SUPPLIED ENTRIES >>
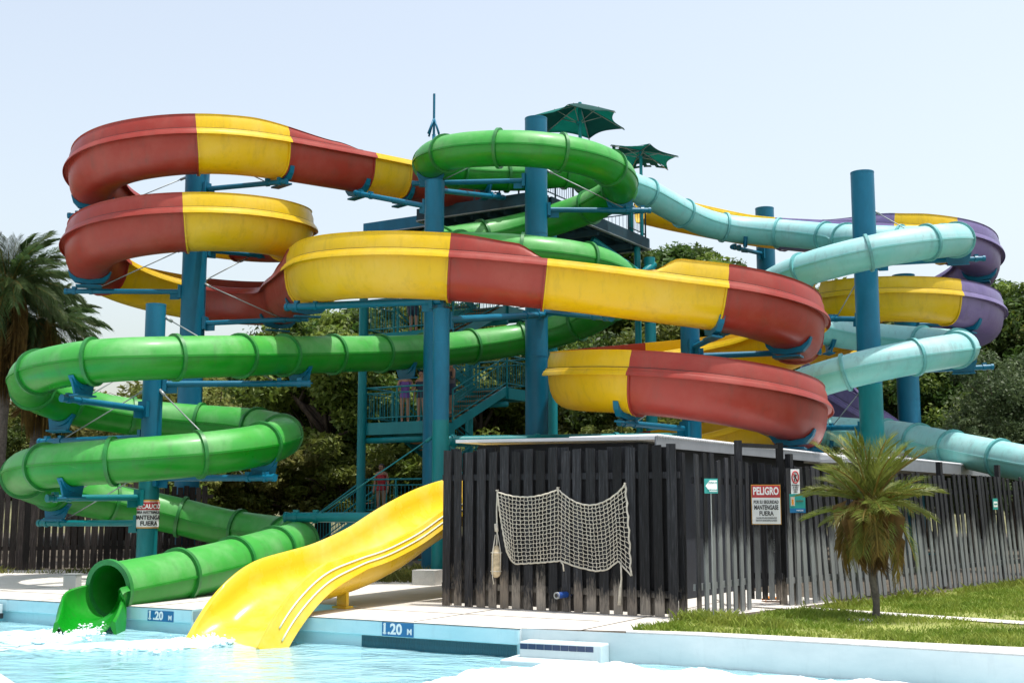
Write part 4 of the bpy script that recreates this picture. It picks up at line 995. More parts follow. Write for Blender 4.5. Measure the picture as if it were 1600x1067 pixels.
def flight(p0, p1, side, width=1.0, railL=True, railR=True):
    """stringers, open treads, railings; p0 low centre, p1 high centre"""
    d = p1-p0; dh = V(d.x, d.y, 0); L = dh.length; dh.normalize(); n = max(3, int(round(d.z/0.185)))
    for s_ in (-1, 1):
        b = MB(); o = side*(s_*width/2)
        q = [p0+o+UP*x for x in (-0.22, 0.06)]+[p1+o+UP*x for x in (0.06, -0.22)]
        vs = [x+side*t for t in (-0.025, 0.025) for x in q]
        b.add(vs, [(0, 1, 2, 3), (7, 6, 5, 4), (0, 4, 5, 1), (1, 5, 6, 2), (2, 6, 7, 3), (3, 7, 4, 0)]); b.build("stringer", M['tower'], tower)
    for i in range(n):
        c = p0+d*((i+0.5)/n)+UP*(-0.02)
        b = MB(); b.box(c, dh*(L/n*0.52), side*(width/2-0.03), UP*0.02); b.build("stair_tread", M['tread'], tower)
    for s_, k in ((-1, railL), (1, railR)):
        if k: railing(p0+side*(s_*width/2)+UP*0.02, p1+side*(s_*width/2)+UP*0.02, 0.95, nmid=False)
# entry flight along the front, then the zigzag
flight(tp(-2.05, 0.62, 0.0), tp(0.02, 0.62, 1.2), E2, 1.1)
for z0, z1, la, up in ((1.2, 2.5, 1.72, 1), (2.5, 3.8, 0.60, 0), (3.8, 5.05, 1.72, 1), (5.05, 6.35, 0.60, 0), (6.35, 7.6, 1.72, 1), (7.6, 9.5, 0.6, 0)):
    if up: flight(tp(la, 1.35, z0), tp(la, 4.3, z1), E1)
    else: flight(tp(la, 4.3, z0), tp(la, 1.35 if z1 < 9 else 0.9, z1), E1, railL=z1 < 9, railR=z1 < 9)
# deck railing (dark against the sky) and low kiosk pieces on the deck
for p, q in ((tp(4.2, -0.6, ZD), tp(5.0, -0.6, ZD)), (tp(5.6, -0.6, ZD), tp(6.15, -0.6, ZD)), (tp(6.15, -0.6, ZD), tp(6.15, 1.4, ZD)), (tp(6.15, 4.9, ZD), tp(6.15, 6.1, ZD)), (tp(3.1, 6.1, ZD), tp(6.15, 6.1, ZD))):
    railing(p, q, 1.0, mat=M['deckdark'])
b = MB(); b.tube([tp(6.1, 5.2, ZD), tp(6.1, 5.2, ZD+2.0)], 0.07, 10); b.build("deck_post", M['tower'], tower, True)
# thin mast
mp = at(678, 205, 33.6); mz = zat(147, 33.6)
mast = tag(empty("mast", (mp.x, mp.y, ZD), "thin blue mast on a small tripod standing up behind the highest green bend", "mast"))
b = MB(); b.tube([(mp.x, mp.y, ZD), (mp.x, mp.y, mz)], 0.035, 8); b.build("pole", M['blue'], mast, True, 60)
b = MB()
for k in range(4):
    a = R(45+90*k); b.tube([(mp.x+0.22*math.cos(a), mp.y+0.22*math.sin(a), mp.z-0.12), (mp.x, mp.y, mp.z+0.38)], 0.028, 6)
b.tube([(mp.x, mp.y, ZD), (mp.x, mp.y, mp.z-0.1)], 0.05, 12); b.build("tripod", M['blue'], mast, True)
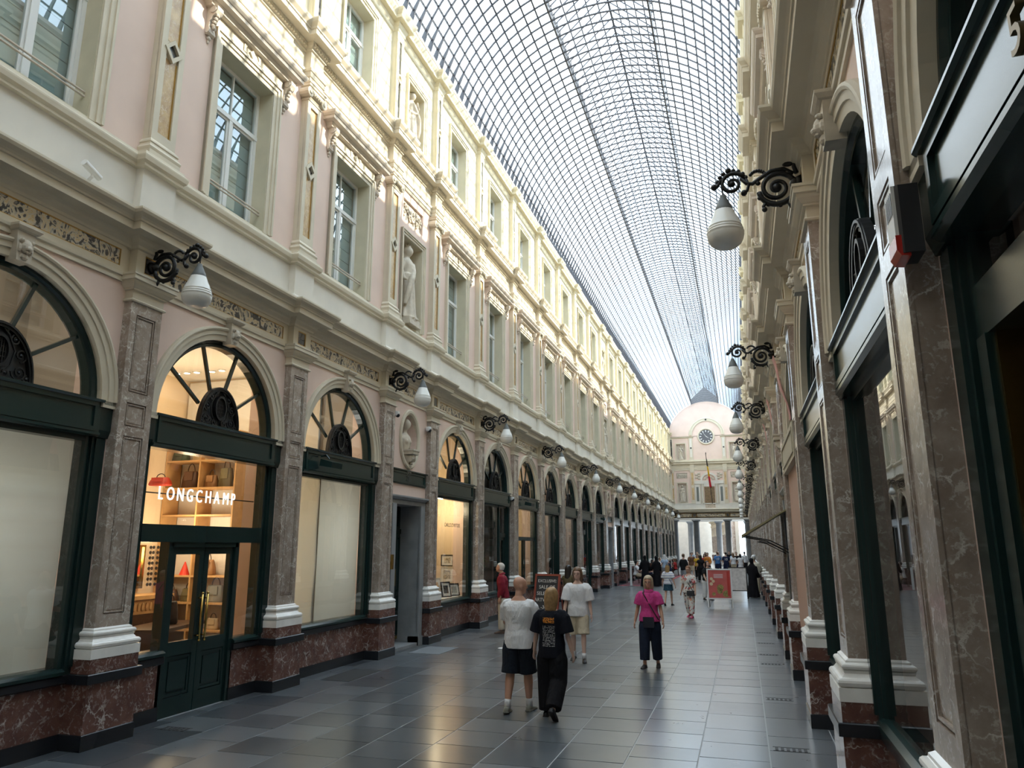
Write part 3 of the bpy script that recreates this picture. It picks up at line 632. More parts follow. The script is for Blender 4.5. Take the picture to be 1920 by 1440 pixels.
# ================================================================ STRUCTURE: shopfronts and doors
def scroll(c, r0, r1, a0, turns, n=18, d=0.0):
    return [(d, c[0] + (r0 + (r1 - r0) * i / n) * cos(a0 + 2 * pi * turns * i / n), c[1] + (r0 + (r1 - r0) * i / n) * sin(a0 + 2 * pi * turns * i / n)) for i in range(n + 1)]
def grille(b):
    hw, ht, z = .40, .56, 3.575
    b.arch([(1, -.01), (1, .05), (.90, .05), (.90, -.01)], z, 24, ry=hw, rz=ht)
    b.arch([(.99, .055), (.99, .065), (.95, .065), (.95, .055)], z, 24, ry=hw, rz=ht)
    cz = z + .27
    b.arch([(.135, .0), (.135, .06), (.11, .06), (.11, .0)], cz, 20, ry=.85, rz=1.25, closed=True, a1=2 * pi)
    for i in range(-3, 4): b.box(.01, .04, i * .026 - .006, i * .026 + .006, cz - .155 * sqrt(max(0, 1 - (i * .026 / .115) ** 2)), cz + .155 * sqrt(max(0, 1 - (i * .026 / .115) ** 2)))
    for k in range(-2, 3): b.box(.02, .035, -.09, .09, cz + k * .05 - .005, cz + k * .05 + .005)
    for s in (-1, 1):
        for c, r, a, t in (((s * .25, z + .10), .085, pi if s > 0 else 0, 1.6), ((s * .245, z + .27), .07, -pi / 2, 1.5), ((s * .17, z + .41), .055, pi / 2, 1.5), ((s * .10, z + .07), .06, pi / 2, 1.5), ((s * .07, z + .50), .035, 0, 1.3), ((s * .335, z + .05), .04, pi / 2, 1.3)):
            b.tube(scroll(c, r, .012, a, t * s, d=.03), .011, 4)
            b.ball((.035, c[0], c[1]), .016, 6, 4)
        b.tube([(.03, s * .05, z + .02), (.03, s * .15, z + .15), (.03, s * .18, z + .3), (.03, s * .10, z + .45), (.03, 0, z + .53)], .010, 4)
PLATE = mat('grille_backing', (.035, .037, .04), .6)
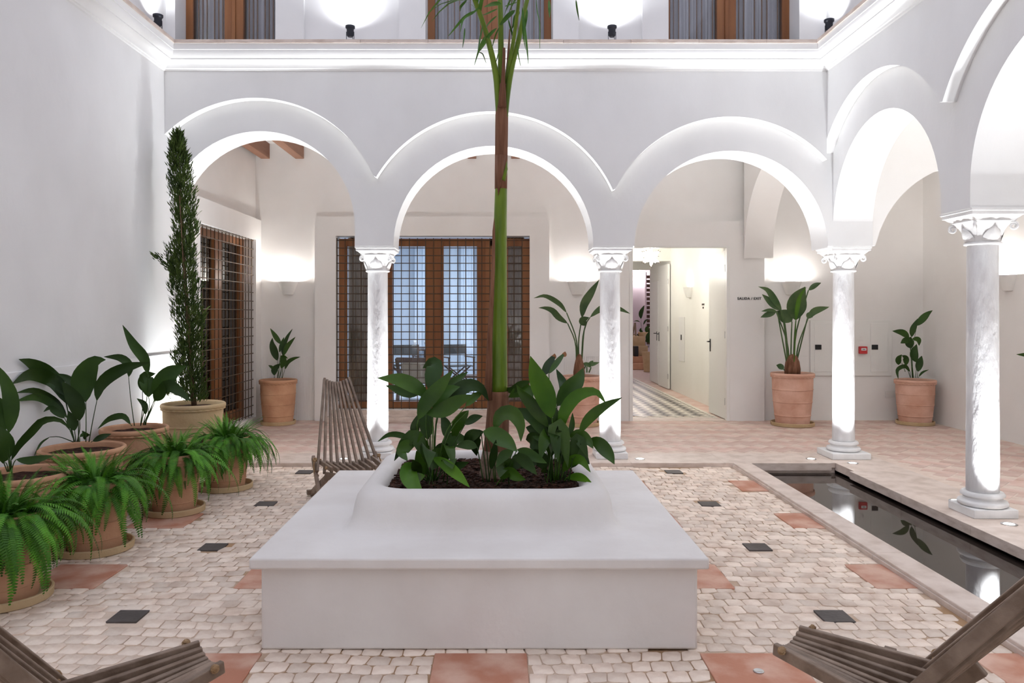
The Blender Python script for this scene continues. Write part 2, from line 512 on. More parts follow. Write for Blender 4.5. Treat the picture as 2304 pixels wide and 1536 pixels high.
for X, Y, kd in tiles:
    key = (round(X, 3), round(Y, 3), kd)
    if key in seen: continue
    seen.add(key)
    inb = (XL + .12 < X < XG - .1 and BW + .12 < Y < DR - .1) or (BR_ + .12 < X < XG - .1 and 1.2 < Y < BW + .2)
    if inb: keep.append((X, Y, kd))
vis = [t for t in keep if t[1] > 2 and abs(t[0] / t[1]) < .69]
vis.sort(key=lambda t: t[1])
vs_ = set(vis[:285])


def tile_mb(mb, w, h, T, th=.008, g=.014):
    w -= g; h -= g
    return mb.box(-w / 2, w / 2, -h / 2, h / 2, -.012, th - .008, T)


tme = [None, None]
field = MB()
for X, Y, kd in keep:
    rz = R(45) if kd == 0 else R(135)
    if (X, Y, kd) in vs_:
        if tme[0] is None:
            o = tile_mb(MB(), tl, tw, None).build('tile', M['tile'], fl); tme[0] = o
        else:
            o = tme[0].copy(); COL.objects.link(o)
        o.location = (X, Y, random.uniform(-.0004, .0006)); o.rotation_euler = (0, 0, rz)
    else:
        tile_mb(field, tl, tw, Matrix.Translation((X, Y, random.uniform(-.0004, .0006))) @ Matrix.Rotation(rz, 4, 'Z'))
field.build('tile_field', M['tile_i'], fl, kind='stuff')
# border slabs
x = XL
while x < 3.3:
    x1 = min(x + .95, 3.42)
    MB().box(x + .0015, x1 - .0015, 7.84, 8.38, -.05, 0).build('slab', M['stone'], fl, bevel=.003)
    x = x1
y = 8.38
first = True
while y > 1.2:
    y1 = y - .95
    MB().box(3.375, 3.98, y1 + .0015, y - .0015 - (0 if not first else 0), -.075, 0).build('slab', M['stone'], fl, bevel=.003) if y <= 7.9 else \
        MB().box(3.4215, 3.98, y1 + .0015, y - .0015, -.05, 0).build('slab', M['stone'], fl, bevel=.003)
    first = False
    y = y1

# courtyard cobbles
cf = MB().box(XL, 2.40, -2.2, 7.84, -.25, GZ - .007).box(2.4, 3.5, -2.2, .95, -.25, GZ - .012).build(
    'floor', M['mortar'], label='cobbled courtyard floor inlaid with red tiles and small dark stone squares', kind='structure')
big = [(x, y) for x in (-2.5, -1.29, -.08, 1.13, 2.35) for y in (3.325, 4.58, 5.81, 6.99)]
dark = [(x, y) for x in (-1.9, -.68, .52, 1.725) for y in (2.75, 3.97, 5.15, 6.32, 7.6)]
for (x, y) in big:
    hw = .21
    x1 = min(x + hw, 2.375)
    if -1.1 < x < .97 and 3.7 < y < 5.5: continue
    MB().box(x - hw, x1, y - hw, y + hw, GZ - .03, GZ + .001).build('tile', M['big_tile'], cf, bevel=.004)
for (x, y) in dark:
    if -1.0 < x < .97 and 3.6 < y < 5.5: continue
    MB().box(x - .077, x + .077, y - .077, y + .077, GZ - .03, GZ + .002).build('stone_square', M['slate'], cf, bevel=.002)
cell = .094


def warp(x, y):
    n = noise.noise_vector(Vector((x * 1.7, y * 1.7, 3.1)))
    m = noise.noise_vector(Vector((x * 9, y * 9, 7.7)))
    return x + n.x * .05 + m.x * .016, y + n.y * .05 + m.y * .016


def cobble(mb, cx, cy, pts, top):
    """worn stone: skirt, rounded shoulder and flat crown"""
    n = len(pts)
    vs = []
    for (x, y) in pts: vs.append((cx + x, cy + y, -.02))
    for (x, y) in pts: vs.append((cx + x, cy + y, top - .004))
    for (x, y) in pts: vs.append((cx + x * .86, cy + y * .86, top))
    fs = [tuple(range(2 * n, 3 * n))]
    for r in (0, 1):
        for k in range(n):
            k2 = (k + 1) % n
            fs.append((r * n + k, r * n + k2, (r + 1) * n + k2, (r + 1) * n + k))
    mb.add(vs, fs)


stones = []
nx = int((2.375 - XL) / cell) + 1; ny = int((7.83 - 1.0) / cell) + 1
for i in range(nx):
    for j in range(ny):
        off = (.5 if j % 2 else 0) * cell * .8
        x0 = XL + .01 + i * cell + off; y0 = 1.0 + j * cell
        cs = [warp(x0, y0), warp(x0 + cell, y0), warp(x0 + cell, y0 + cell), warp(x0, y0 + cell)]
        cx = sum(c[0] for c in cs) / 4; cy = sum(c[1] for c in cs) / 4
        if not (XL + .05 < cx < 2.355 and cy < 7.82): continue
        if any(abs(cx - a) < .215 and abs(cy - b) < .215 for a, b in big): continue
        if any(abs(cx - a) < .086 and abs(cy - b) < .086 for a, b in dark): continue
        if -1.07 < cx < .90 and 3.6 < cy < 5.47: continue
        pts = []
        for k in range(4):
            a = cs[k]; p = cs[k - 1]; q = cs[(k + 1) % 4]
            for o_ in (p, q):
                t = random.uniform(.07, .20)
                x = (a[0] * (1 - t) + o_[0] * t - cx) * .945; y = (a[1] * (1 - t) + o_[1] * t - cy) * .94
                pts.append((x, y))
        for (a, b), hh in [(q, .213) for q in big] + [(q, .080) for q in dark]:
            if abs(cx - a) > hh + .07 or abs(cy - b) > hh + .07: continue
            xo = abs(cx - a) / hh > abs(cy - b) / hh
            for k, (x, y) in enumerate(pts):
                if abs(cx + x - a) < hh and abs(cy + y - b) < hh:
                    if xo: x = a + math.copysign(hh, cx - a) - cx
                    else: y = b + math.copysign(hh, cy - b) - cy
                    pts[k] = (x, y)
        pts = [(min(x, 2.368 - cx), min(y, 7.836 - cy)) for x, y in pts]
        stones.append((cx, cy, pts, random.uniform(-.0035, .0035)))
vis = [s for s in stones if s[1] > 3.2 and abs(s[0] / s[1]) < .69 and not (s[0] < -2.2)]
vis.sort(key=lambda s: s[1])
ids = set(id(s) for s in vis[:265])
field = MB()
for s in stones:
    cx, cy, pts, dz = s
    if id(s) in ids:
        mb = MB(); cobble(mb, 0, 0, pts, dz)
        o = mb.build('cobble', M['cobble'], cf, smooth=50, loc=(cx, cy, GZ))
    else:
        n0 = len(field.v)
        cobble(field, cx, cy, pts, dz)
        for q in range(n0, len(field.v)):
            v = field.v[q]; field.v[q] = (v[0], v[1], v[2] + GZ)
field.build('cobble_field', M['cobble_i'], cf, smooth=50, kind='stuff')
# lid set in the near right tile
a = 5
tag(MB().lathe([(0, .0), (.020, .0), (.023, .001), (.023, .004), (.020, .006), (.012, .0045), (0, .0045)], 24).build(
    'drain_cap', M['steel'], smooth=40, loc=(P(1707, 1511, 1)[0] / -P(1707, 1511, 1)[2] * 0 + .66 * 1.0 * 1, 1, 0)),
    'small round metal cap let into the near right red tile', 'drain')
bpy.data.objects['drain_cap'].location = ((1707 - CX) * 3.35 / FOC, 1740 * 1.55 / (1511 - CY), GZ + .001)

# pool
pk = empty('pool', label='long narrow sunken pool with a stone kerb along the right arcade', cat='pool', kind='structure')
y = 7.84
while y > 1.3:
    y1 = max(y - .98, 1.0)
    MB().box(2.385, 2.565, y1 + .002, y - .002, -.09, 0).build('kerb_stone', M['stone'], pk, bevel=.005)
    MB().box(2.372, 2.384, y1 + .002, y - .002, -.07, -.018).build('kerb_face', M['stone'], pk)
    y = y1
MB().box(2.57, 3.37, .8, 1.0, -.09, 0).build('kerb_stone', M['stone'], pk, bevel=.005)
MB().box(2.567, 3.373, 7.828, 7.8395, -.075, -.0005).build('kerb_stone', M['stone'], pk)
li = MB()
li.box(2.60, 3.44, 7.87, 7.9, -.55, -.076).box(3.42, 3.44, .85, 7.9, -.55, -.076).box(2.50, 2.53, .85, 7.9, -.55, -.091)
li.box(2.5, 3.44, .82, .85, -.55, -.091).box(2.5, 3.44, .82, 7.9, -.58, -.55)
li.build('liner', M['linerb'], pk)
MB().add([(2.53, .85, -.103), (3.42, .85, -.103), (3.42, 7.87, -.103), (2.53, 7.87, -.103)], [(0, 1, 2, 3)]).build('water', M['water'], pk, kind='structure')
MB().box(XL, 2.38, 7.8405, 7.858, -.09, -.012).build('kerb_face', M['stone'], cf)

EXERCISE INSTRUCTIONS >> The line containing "The Blender Python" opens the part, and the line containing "return mb.box(-w /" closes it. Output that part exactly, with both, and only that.

THE SOLUTION >>
The Blender Python script for this scene continues. Write part 2, from line 512 on. More parts follow. Write for Blender 4.5. Treat the picture as 2304 pixels wide and 1536 pixels high.
for X, Y, kd in tiles:
    key = (round(X, 3), round(Y, 3), kd)
    if key in seen: continue
    seen.add(key)
    inb = (XL + .12 < X < XG - .1 and BW + .12 < Y < DR - .1) or (BR_ + .12 < X < XG - .1 and 1.2 < Y < BW + .2)
    if inb: keep.append((X, Y, kd))
vis = [t for t in keep if t[1] > 2 and abs(t[0] / t[1]) < .69]
vis.sort(key=lambda t: t[1])
vs_ = set(vis[:285])


def tile_mb(mb, w, h, T, th=.008, g=.014):
    w -= g; h -= g
    return mb.box(-w / 2, w / 2, -h / 2, h / 2, -.012, th - .008, T)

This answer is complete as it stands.